**Instructions to follow:**
From the first line of the data below through the line holding "scn = bpy.context.scene; COL = scn.collection", output each line exactly and leave the pictures out.

**Dataset section:**

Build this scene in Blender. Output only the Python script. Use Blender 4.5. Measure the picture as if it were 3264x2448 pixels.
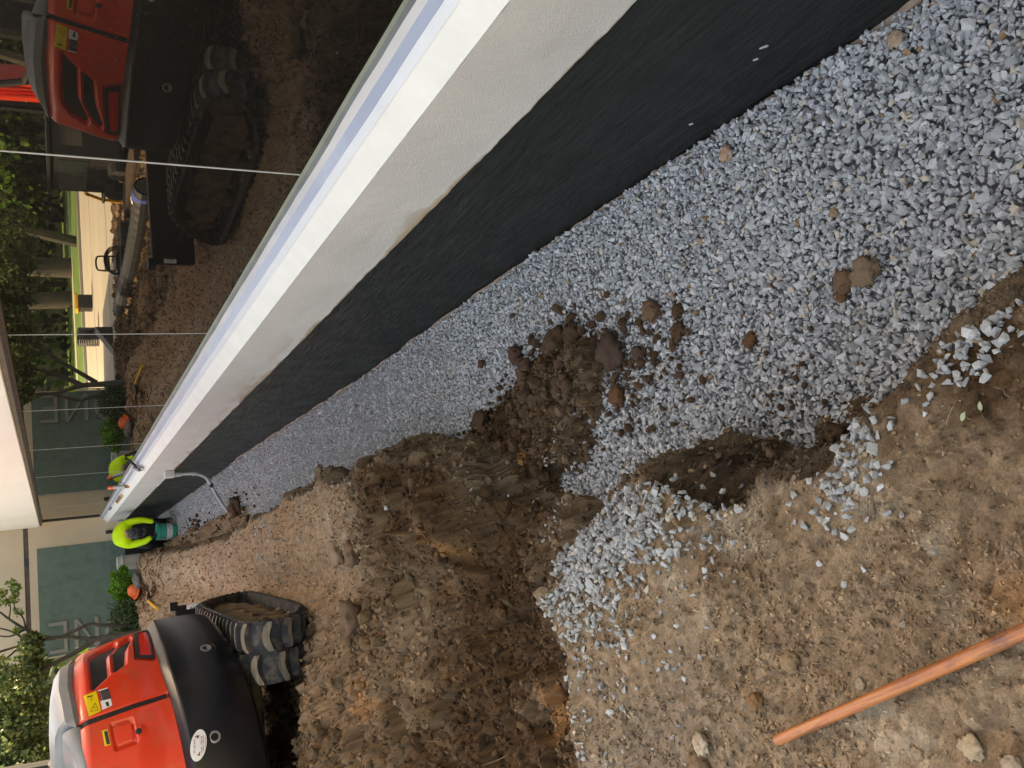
import bpy, math, random
import numpy as np
from math import sin, cos, pi, radians, atan2, hypot
from mathutils import Matrix, Vector
random.seed(7); rng = np.random.default_rng(11)
for o in list(bpy.data.objects): bpy.data.objects.remove(o)
scn = bpy.context.scene; COL = scn.collection

# ------------------------------------------------------------------ camera, world, sun, exposure
EYE = 1.55
P, A, R = radians(28.437), radians(10.868), radians(2.3486)
Fh = Vector((sin(A), cos(A), 0)); Rt = Vector((cos(A), -sin(A), 0)); Z = Vector((0, 0, 1))
fw = cos(P)*Fh - sin(P)*Z; up = sin(P)*Fh + cos(P)*Z
ex = cos(R)*(-up) - sin(R)*Rt; eu = sin(R)*(-up) + cos(R)*Rt
cam = bpy.data.objects.new('camera', bpy.data.cameras.new('camera')); COL.objects.link(cam)
m = Matrix.Identity(4)
for i, v in enumerate((ex, eu, -fw)):
    for j in range(3): m[j][i] = v[j]
m[2][3] = EYE
cam.matrix_world = m
cam.data.sensor_width = 36; cam.data.sensor_fit = 'HORIZONTAL'; cam.data.lens = 36*2734/3264
cam.data.clip_start = 0.05; cam.data.clip_end = 500
scn.camera = cam
SUN_EL, SUN_AZ = radians(47), radians(62)          # azimuth from +Y towards +X: the sun stands behind the building
w = bpy.data.worlds.new('World'); scn.world = w; w.use_nodes = True
nt = w.node_tree; nt.nodes.clear()
sky = nt.nodes.new('ShaderNodeTexSky'); sky.sky_type = 'NISHITA'; sky.sun_disc = False
sky.sun_elevation = SUN_EL; sky.sun_rotation = SUN_AZ; sky.dust_density = 3.0; sky.ozone_density = 0.6; sky.air_density = 1.0
bg = nt.nodes.new('ShaderNodeBackground'); bg.inputs[1].default_value = 0.15
wo = nt.nodes.new('ShaderNodeOutputWorld'); nt.links.new(sky.outputs[0], bg.inputs[0]); nt.links.new(bg.outputs[0], wo.inputs[0])
sl = bpy.data.lights.new('sun', 'SUN'); sl.energy = 4.2; sl.angle = radians(0.5); sl.color = (1, .93, .82)
sun = bpy.data.objects.new('sun', sl); COL.objects.link(sun)
sd = Vector((cos(SUN_EL)*sin(SUN_AZ), cos(SUN_EL)*cos(SUN_AZ), sin(SUN_EL)))
sun.rotation_euler = sd.to_track_quat('Z', 'Y').to_euler()
vs = scn.view_settings; vs.view_transform = 'Standard'; vs.look = 'None'; vs.gamma = 1; vs.use_curve_mapping = False
vs.exposure = 2.4
vs.use_white_balance = True; vs.white_balance_temperature = 10600; vs.white_balance_tint = 12

# ------------------------------------------------------------------ helpers
def tag(o, label=None, cat=None, group=None, kind=None):
    if label: o['label'] = label
    if cat: o['category'] = cat
    if group: o['group'] = group
    if kind: o['kind'] = kind
    return o
def empty(name, loc=(0, 0, 0), label=None, cat=None, group=None):
    o = bpy.data.objects.new(name, None); o.location = loc; o.empty_display_size = .1; COL.objects.link(o)
    return tag(o, label, cat, group)
def mk(name, v, f, mat, parent=None, smooth=False, local=True, attrs=None, mi=None):
    """v in world coordinates; re-based on the parent's location."""
    v = np.asarray(v, dtype=np.float64).reshape(-1, 3)
    if parent is not None:
        loc = np.array(parent.location)
        p = parent.parent
        while p is not None: loc = loc + np.array(p.location); p = p.parent
        v = v - loc
    me = bpy.data.meshes.new(name)
    if isinstance(f, np.ndarray):
        n, k = f.shape
        me.vertices.add(len(v)); me.vertices.foreach_set('co', v.ravel())
        me.loops.add(n*k); me.loops.foreach_set('vertex_index', f.astype(np.int32).ravel())
        me.polygons.add(n); me.polygons.foreach_set('loop_start', np.arange(0, n*k, k, dtype=np.int32))
        me.update(calc_edges=True)
    else:
        me.from_pydata([tuple(p) for p in v], [], f); me.update()
    mats = mat if isinstance(mat, (list, tuple)) else [mat]
    for q in mats: me.materials.append(q)
    if mi is not None: me.polygons.foreach_set('material_index', np.asarray(mi, dtype=np.int32))
    me.polygons.foreach_set('use_smooth', np.full(len(me.polygons), bool(smooth)))
    for an, (kind, data) in (attrs or {}).items():
        a = me.attributes.new(an, kind, 'POINT')
        a.data.foreach_set('color' if kind == 'FLOAT_COLOR' else ('vector' if kind == 'FLOAT_VECTOR' else 'value'), np.asarray(data, dtype=np.float32).ravel())
    o = bpy.data.objects.new(name, me); COL.objects.link(o)
    if parent is not None: o.parent = parent
    return o
class MB:
    def __init__(s): s.v = []; s.f = []; s.mi = []
    def add(s, v, f, mi=0):
        n = len(s.v); s.v += [tuple(p) for p in v]; s.f += [tuple(i+n for i in q) for q in f]; s.mi += [mi]*len(f); return s
    def box(s, a, b, rot=None, piv=None, mi=0, bev=0):
        (x0, y0, z0), (x1, y1, z1) = a, b
        if bev > 0:
            # chamfered box: each face inset
            V = []; F = []
            c = bev
            for (sx, X) in ((1, x0), (-1, x1)):
                for (sy, Y) in ((1, y0), (-1, y1)):
                    for (sz, Zz) in ((1, z0), (-1, z1)):
                        V += [(X, Y+sy*c, Zz+sz*c), (X+sx*c, Y, Zz+sz*c), (X+sx*c, Y+sy*c, Zz)]
            def id(i, j, k, a): return ((i*2+j)*2+k)*3+a
            for i in (0, 1): q = [id(i, 0, 0, 0), id(i, 1, 0, 0), id(i, 1, 1, 0), id(i, 0, 1, 0)]; F.append(q if i else q[::-1])
            for j in (0, 1): q = [id(0, j, 0, 1), id(0, j, 1, 1), id(1, j, 1, 1), id(1, j, 0, 1)]; F.append(q if j else q[::-1])
            for k in (0, 1): q = [id(0, 0, k, 2), id(1, 0, k, 2), id(1, 1, k, 2), id(0, 1, k, 2)]; F.append(q if k else q[::-1])
            for j in (0, 1):
                for k in (0, 1): F.append([id(0, j, k, 1), id(1, j, k, 1), id(1, j, k, 2), id(0, j, k, 2)])
            for i in (0, 1):
                for k in (0, 1): F.append([id(i, 0, k, 0), id(i, 1, k, 0), id(i, 1, k, 2), id(i, 0, k, 2)])
            for i in (0, 1):
                for j in (0, 1): F.append([id(i, j, 0, 0), id(i, j, 1, 0), id(i, j, 1, 1), id(i, j, 0, 1)])
            for i in (0, 1):
                for j in (0, 1):
                    for k in (0, 1): F.append([id(i, j, k, 0), id(i, j, k, 1), id(i, j, k, 2)])
        else:
            V = [(x, y, z) for x in (x0, x1) for y in (y0, y1) for z in (z0, z1)]
            F = [(0, 1, 3, 2), (4, 6, 7, 5), (0, 4, 5, 1), (2, 3, 7, 6), (0, 2, 6, 4), (1, 5, 7, 3)]
        if rot is not None:
            pv = Vector(piv if piv is not None else ((x0+x1)/2, (y0+y1)/2, (z0+z1)/2))
            V = [tuple(rot @ (Vector(p)-pv) + pv) for p in V]
        return s.add(V, F, mi)
    def tube(s, pts, rad, n=10, cap=True, mi=0):
        pts = [Vector(p) for p in pts]; k = len(pts)
        if not hasattr(rad, '__len__'): rad = [rad]*k
        V = []; prev = None
        for i, p in enumerate(pts):
            t = (pts[min(i+1, k-1)]-pts[max(i-1, 0)]).normalized()
            if prev is None: a = t.orthogonal().normalized()
            else: a = (prev - t*prev.dot(t)).normalized()
            prev = a; b = t.cross(a)
            for j in range(n):
                th = 2*pi*j/n; V.append(tuple(p + float(rad[i])*(cos(th)*a+sin(th)*b)))
        F = [(i*n+j, i*n+(j+1) % n, (i+1)*n+(j+1) % n, (i+1)*n+j) for i in range(k-1) for j in range(n)]
        if cap: F += [tuple(range(n))[::-1], tuple((k-1)*n+j for j in range(n))]
        return s.add(V, F, mi)
    def lathe(s, c, prof, n=20, axis=None, mi=0):
        """prof: (radius, height) along axis from c"""
        ax = Vector(axis or (0, 0, 1)).normalized(); a = ax.orthogonal().normalized(); b = ax.cross(a); c = Vector(c)
        V = []
        for (r, h) in prof:
            for j in range(n):
                th = 2*pi*j/n; V.append(tuple(c+ax*h+max(r, 1e-4)*(cos(th)*a+sin(th)*b)))
        k = len(prof)
        F = [(i*n+j, i*n+(j+1) % n, (i+1)*n+(j+1) % n, (i+1)*n+j) for i in range(k-1) for j in range(n)]
        F += [tuple(range(n))[::-1], tuple((k-1)*n+j for j in range(n))]
        return s.add(V, F, mi)
    def build(s, name, mat, parent=None, smooth=False):
        o = mk(name, s.v, s.f, mat, parent, smooth, mi=s.mi)
        if smooth: 
            try: o.data.set_sharp_from_angle(angle=radians(40))
            except Exception: pass
        return o

def h2(ix, iy, seed=0):
    ix = ix.astype(np.int64).astype(np.uint32); iy = iy.astype(np.int64).astype(np.uint32)
    h = ix*np.uint32(374761393) + iy*np.uint32(668265263) + np.uint32(seed*1274126177 % 4294967295)
    h = (h ^ (h >> np.uint32(13)))*np.uint32(1274126177); h = h ^ (h >> np.uint32(16)); h = h*np.uint32(2246822519); h ^= h >> np.uint32(15)
    return (h & np.uint32(0xffffff)).astype(np.float64)/0xffffff
def vn(x, y, seed=0):
    x = np.asarray(x, float); y = np.asarray(y, float)
    ix = np.floor(x); iy = np.floor(y); fx = x-ix; fy = y-iy; fx = fx*fx*(3-2*fx); fy = fy*fy*(3-2*fy)
    a = h2(ix, iy, seed); b = h2(ix+1, iy, seed); c = h2(ix, iy+1, seed); d = h2(ix+1, iy+1, seed)
    return (a*(1-fx)+b*fx)*(1-fy)+(c*(1-fx)+d*fx)*fy
def fbm(x, y, seed=0, o=4, g=.5):
    s = 0; a = 1; t = 0
    for i in range(o):
        s = s+a*vn(x*2**i+i*17.3, y*2**i-i*9.1, seed+i); t += a; a *= g
    return s/t
def cell(x, y, seed=0):
    """distance to nearest feature (0..~1) and that cell's random value"""
    ix = np.floor(x); iy = np.floor(y); best = np.full(np.shape(x), 9.); val = np.zeros(np.shape(x))
    for i in (-1, 0, 1):
        for j in (-1, 0, 1):
            cx = ix+i; cy = iy+j; px = cx+h2(cx, cy, seed); py = cy+h2(cx, cy, seed+5)
            d = np.hypot(px-x, py-y); r = h2(cx, cy, seed+9); k = d < best
            best = np.where(k, d, best); val = np.where(k, r, val)
    return best, val
def sst(a, b, x): t = np.clip((x-a)/(b-a), 0, 1); return t*t*(3-2*t)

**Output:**
Build this scene in Blender. Output only the Python script. Use Blender 4.5. Measure the picture as if it were 3264x2448 pixels.
import bpy, math, random
import numpy as np
from math import sin, cos, pi, radians, atan2, hypot
from mathutils import Matrix, Vector
random.seed(7); rng = np.random.default_rng(11)
for o in list(bpy.data.objects): bpy.data.objects.remove(o)
scn = bpy.context.scene; COL = scn.collection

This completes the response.